─── Provided entries

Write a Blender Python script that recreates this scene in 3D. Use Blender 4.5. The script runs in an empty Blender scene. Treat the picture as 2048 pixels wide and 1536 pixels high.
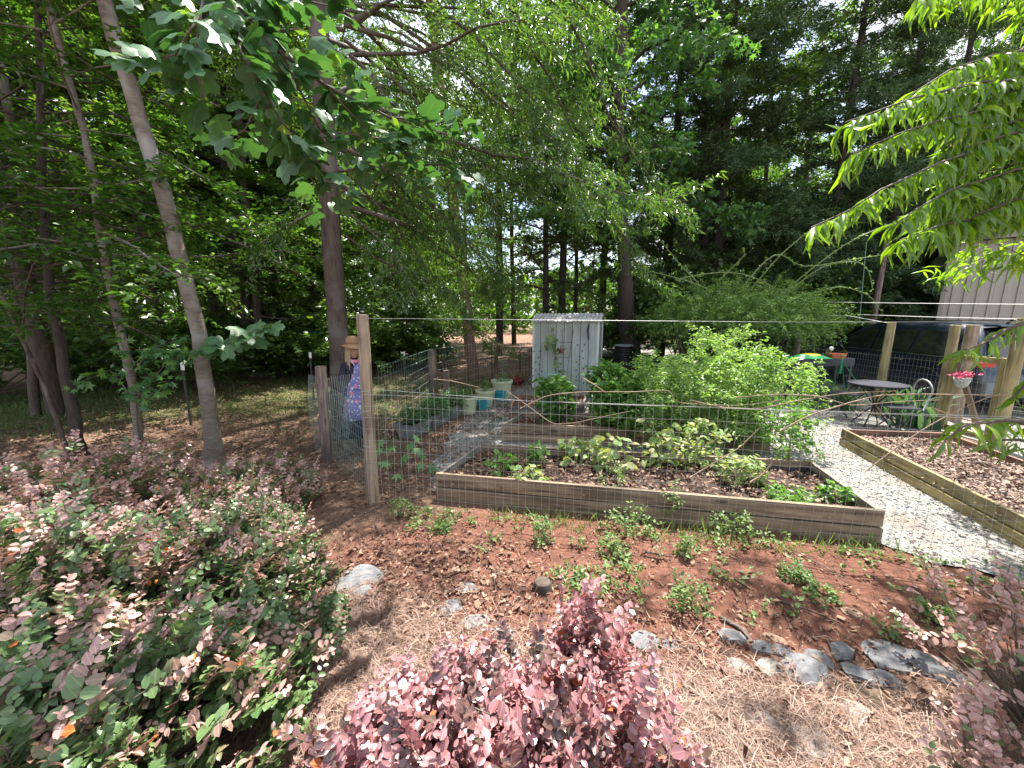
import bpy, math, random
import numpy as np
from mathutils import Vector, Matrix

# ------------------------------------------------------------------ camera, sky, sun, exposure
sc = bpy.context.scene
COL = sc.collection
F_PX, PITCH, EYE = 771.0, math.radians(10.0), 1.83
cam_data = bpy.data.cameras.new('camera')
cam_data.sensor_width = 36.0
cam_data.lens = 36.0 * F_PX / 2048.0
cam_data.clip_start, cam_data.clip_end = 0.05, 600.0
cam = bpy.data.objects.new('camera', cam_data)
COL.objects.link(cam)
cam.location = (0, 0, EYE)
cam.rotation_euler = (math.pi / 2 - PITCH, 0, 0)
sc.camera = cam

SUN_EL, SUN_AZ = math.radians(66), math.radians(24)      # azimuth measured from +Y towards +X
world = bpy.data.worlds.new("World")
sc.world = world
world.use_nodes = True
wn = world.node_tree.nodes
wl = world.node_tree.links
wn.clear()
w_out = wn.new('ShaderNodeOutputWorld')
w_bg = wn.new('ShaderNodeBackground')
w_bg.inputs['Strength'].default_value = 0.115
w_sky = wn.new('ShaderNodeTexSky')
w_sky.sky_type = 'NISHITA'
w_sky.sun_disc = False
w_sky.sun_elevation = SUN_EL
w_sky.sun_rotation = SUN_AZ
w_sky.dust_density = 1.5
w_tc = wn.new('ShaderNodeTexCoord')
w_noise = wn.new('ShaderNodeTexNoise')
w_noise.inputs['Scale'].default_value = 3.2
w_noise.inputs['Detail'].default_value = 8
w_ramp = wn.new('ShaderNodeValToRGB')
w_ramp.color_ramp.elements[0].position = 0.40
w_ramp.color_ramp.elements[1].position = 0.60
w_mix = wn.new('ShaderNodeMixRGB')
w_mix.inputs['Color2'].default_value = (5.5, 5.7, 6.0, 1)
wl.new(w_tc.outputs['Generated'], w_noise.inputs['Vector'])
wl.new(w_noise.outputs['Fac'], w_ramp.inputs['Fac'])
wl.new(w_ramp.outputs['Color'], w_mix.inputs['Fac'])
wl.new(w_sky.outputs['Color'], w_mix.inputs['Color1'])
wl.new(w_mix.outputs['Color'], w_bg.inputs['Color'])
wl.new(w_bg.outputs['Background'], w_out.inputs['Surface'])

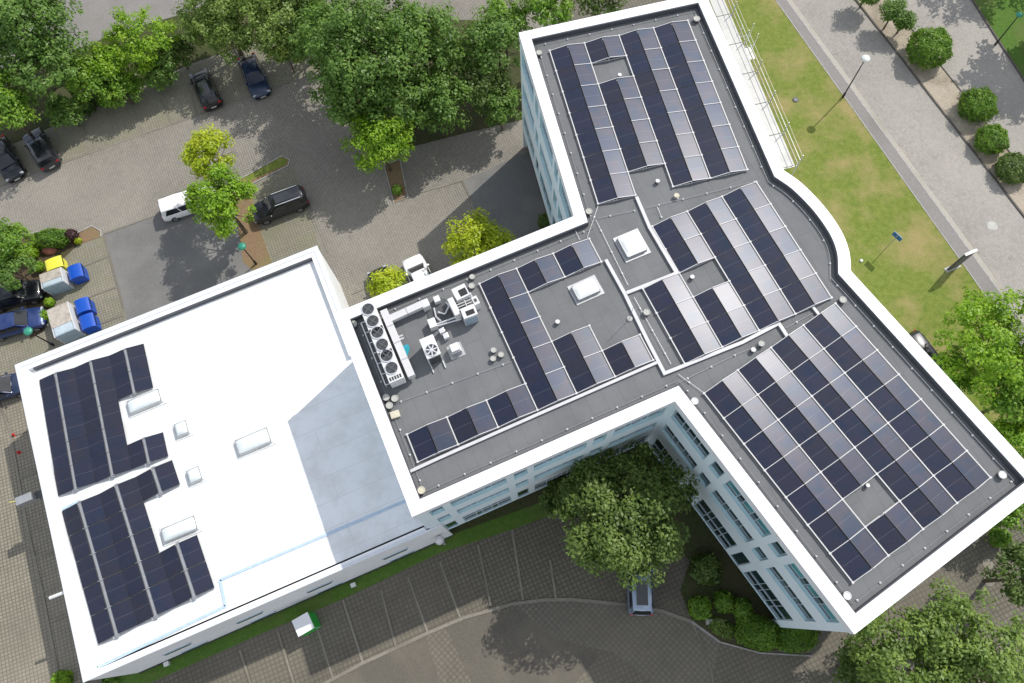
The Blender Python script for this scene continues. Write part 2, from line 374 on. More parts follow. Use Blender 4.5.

──────

> _Written instruction_
Out of the preceding entries, pull every line containing the string "script".

> _Solution to this exercise_
Write a Blender Python script that recreates this scene in 3D. Use Blender 4.5. The script runs in an empty Blender scene. Treat the picture as 2048 pixels wide and 1536 pixels high.
The Blender Python script for this scene continues. Write part 2, from line 374 on. More parts follow. Use Blender 4.5.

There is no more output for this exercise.